Oh No? Oh Yes! – the Oyes Charity Chair based on the Ono Chair

Oyes Charity Chair based on the Ono Chair by Dutch architects Hofman Dujardin. With this non chair they again give an example of the typical Dutch way of thinking outside the box. Although….why not take the table in stead of the chair in the neighborhood of the Table Mountain?

Urban Charity for Cape Town
The German magazine AIT invited 100 selected architecture and interior design offices across Europe to redesign the ‘ONO’ chair produced the Dietiker company. The newly designed chairs will be exhibited in the context of a road show in the AIT-Architektur Salons Hamburg, Munich, North Rhine-Westphalia, and Stuttgart. The auction of the chairs will talk place in autumn 2010. The revenues generated through this auction will support the Langa Township in Cape Town, South Africa.

After we received the beautiful ONO chair designed by Matthias Weber we asked ourselves why would we transform a beautiful chair? Why would we start cutting, pasting, painting, sewing while the product is good the way it is? We decided to change the approach, in stead of transforming the chair we decided to transform the context. The chair stays the way it is, we only create a new surrounding stimulating the fantasy of the observer. After studying various options the final choice was to upscale the chair a 1000 times and place it in Cape Town, the final destination of the Charity project.

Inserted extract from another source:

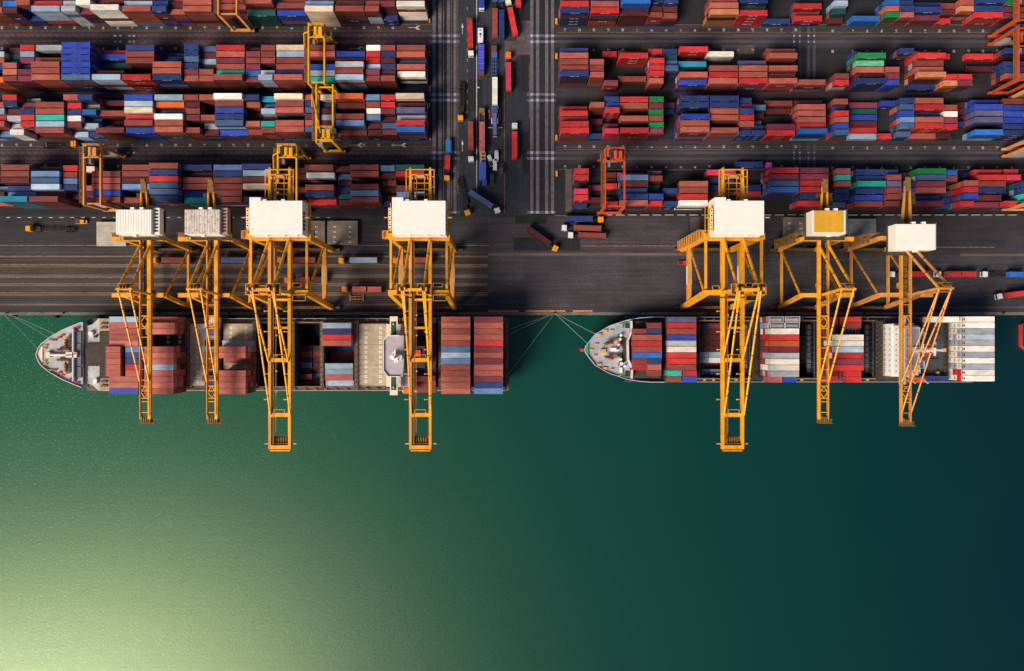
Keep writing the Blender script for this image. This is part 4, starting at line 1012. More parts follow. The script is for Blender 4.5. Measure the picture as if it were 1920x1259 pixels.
def bitts(root, pts, m, name='mooring_bitts'):
    for x, y, z in pts:
        b = MB()
        for d in (-0.45, 0.45): b.tube((x + d, y, z), (x + d, y, z + 0.7), 0.28, 8); b.tube((x + d, y, z + 0.6), (x + d, y, z + 0.75), 0.36, 8)
        b.box(x - 0.8, x + 0.8, y - 0.35, y + 0.35, z, z + 0.12)
        b.build(name, m, root)
M_BY = mat('bitts_yellow', (0.55, 0.36, 0.05), 0.5, 0.2, 0.8)
bitts(S1, [(-204, yc1 + 2.8, 9.6), (-203.6, yc1 + 4.0, 9.6), (-204, yc1 - 2.8, 9.6), (-203.6, yc1 - 4.0, 9.6), (-201.5, yc1 + 6.4, 9.6), (-201.5, yc1 - 6.6, 9.6), (-191, yc1 + 1.6, 9.6)], M_BY)
bitts(S1, [(-197.5, yc1 + 7.6, 9.6), (-196.2, yc1 + 8.6, 9.6), (-199.6, yc1 + 6.4, 9.6), (-191.2, yc1 + 11.4, 9.6), (-189.6, yc1 + 11.8, 9.6), (-197.5, yc1 - 7.8, 9.6), (-196.2, yc1 - 8.8, 9.6), (-199.6, yc1 - 6.6, 9.6), (-191.2, yc1 - 11.6, 9.6), (-189.6, yc1 - 12.2, 9.6), (-192.6, yc1 - 10.6, 9.6)], M_RED)
vt = MB().box(-185.2, -183.4, yc1 + 8.6, yc1 + 10, 8.2, 9.6); vt.build('deck_locker', M_WH, S1)
vt = MB().box(-183.0, -181.4, yc1 - 12.6, yc1 - 10.6, 8.2, 9.8); vt.build('deck_locker', M_WH, S1)
MB().tube((-182.6, yc1 + 8.0, 8.2), (-182.6, yc1 + 8.0, 9.2), 0.6, 10).build('deck_ventilator', M_DK, S1)
# hatches, open holds, lashing bridges
def hatch(root, x0, x1, yc, half, z, m, marks=(), rows=12, panels=3):
    mb = MB()
    for k in range(panels):
        a = yc - half + 2 * half * k / panels; b = yc - half + 2 * half * (k + 1) / panels
        mb.box(x0, x1, a + 0.06, b - 0.06, z - 0.9, z)
    mb.box(x0 + 0.2, x1 - 0.2, yc - half + 0.2, yc + half - 0.2, 5.8, z - 0.9)
    if marks: hatch_marks(mb, x0, x1, yc - half + 0.8, yc + half - 0.8, z + 0.006, marks, rows, 1)
    o = mb.build('hatch_cover', [m, M_WH], root)
    return o
hatch(S1, -169.6, -142.0, yc1, 14.2, 9.2, M_HATCHD, (-150.5, -145.4))
hatch(S1, -141.0, -134.6, yc1, 13.6, 9.0, M_HATCH1, (-137.8,))
hatch(S1, -134.2, -127.0, yc1, 13.6, 8.6, M_HATCHD)
hatch(S1, -126.4, -113.4, yc1, 13.6, 9.0, M_HATCH1, (-123.2, -116.6))
hatch(S1, -67.0, -54.0, yc1, 13.6, 9.0, M_HATCH1, (-64.0, -57.6))
hatch(S1, -46.0, -32.0, yc1, 14.2, 8.6, M_HATCHD)
hatch(S1, -30.4, -3.0, yc1, 14.2, 9.2, M_HATCHD)
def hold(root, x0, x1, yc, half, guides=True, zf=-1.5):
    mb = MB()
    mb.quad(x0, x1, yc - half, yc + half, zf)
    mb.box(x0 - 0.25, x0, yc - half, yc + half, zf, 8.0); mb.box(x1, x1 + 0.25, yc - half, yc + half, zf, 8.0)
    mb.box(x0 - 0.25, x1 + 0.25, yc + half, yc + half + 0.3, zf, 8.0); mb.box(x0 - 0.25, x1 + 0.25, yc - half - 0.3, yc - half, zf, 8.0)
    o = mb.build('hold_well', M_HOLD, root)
    if guides:
        n = 11
        for x in (x0 + 0.2, x1 - 0.2):
            g = MB()
            for i in range(n + 1):
                y = yc - half + 2 * half * i / n; g.box(x - 0.15, x + 0.15, y - 0.12, y + 0.12, zf, 8.2)
            g.box(x - 0.1, x + 0.1, yc - half, yc + half, 7.4, 7.7)
            g.build('cell_guide', M_PLATE, o)
    c = MB()
    for s_ in (-1, 1): c.box(x0 - 0.6, x1 + 0.6, yc + s_*(half + 0.3), yc + s_*(half + 0.8), 6.0, 8.3)
    c.build('coaming', M_LASH, o)
    return o
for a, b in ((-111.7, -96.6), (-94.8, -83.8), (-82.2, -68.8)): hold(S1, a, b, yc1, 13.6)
def lashing(root, xa, xb, yc, half, z=9.6, m=M_LASH):
    mb = MB().box(xa, xb, yc - half, yc + half, z - 0.4, z)
    n = 13
    for i in range(n + 1):
        y = yc - half + 2 * half * i / n; mb.box(xa + 0.1, xa + 0.35, y - 0.12, y + 0.12, 6, z + 1.6); mb.box(xb - 0.35, xb - 0.1, y - 0.12, y + 0.12, 6, z + 1.6)
        if i < n: mb.bar((xa + 0.3, y, z + 0.2), (xb - 0.3, y + 2 * half / n, z + 0.2), 0.16)
    for x in (xa + 0.2, xb - 0.2): mb.bar((x, yc - half, z + 1.6), (x, yc + half, z + 1.6), 0.12)
    mb.build('lashing_bridge', m, root)
for a, b in ((-142.0, -141.0), (-113.2, -111.9), (-96.4, -95.0), (-83.6, -82.3), (-68.7, -67.2), (-32.0, -30.6), (-3.2, -1.5)): lashing(S1, a, b, yc1, 14.6)
sidefit = MB()
for k in range(26):
    x = -110 + k * 2.3 * 2
    if x > -52: break
    for s_ in (-1, 1): sidefit.box(x - 0.7, x + 0.7, yc1 + s_*14.9, yc1 + s_*15.7, 6.0, 6.8)
sidefit.build('side_pedestals', M_LASH, S1)
rl = MB()
for s_ in (-1, 1): rail(rl, (-168, yc1 + s_*15.9, 6.0), (-3, yc1 + s_*15.9, 6.0), 1.1, 4.5, 0.08)
rl.build('deck_rail', M_BULW, S1)
# bridge
br = MB().box(-53.0, -43.6, yc1 - 13.2, yc1 + 13.2, 6.0, 20.0); br.build('superstructure', M_CREAMW, S1)
MB().box(-44.8, -42.9, yc1 - 13, yc1 + 13, 19.9, 20.4).build('upper_deck', M_LAV, S1)
bb = MB().prism([(-52.6, yc1 - 6.0), (-50.8, yc1 - 8.4), (-44.8, yc1 - 8.4), (-44.4, yc1 - 2.6), (-44.4, yc1 + 8.4), (-50.6, yc1 + 8.4), (-52.6, yc1 + 6.4)], 20.0, 28.0, 0, 0)
bridge = bb.build('wheelhouse', M_LAV, S1)
ww = MB().bar((-52.75, yc1 - 6.0, 26.6), (-52.75, yc1 + 6.4, 26.6), 0.12, 1.0); ww.build('wheelhouse_window', M_GLASS, bridge)
pr = MB()
for p, q in (((-52.6, -6.0), (-52.6, 6.4)), ((-52.6, 6.4), (-50.6, 8.4)), ((-52.6, -6.0), (-50.8, -8.4)), ((-50.6, 8.4), (-46, 8.4)), ((-50.8, -8.4), (-46, -8.4))): pr.bar((p[0], yc1 + p[1], 28.4), (q[0], yc1 + q[1], 28.4), 0.25, 0.9)
pr.build('parapet', M_WH, bridge)
for s_ in (-1, 1):
    wg = MB().box(-50.6, -47.4, yc1 + s_*8.4, yc1 + s_*16.3, 24.0, 25.2); wo = wg.build('bridge_wing', M_CREAMW, S1)
    MB().box(-50.1, -47.9, yc1 + s_*8.5, yc1 + s_*14.2, 25.2, 25.26).build('wing_deck', M_GDK, wo)
    MB().tube((-49, yc1 + s_*13.1, 25.26), (-49, yc1 + s_*13.1, 26.4), 0.28, 8).build('compass_repeater', M_WH, wo)
    b2 = MB().box(-46.8, -42.8, yc1 + s_*8.6, yc1 + s_*13.0, 19.6, 20.6); b2.build('side_deck', M_LAV, S1)
    lbt = MB().prism([(-46.6, yc1 + s_*15.3 - 0.9), (-46.0, yc1 + s_*15.3 - 1.1), (-41.8, yc1 + s_*15.3 - 1.1), (-40.9, yc1 + s_*15.3), (-41.8, yc1 + s_*15.3 + 1.1), (-46.0, yc1 + s_*15.3 + 1.1), (-46.6, yc1 + s_*15.3 + 0.9)], 14.6, 17.0)
    lb_ = lbt.build('lifeboat', M_LIFE, S1)
    d = MB()
    for x in (-46.4, -41.0): d.bar((x, yc1 + s_*13.2, 14), (x, yc1 + s_*15.4, 18), 0.35)
    d.build('davit', M_WH, S1)
sm = MB().tube((-47.2, yc1 - 0.4, 28), (-47.2, yc1 - 0.4, 37), 0.45, 10); sm.bar((-47.2, yc1 - 2.8, 33), (-47.2, yc1 + 2.6, 33), 0.6, 0.5).bar((-49.6, yc1 - 0.4, 31), (-44.6, yc1 - 0.4, 31), 1.2, 0.6).box(-49, -45.2, yc1 - 1.6, yc1 + 0.9, 28, 29.6)
sm.bar((-48.4, yc1 + 1.6, 30), (-46.6, yc1 - 2.4, 30), 0.9, 0.5)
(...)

The chair becomes a model of a building with a height of 760m, an urban icon for Cape Town. The transformation lies within our own fantasy. The mental change due to the overwhelming scale, entirely compensates the absence of physical changement of the chair itself . While the ONO chair can be used by a maximum of two people, the OYES chair with a surface of 800.000m² can host about 50.000 people. An extremely generous chair!! Four slim feet of 25x30m will touch Cape Town in the business district and the harbor. These four new locations will be connected through identical towers with a height of 460m. Each foot will intervene in the existing urban fabric, connecting people from different areas.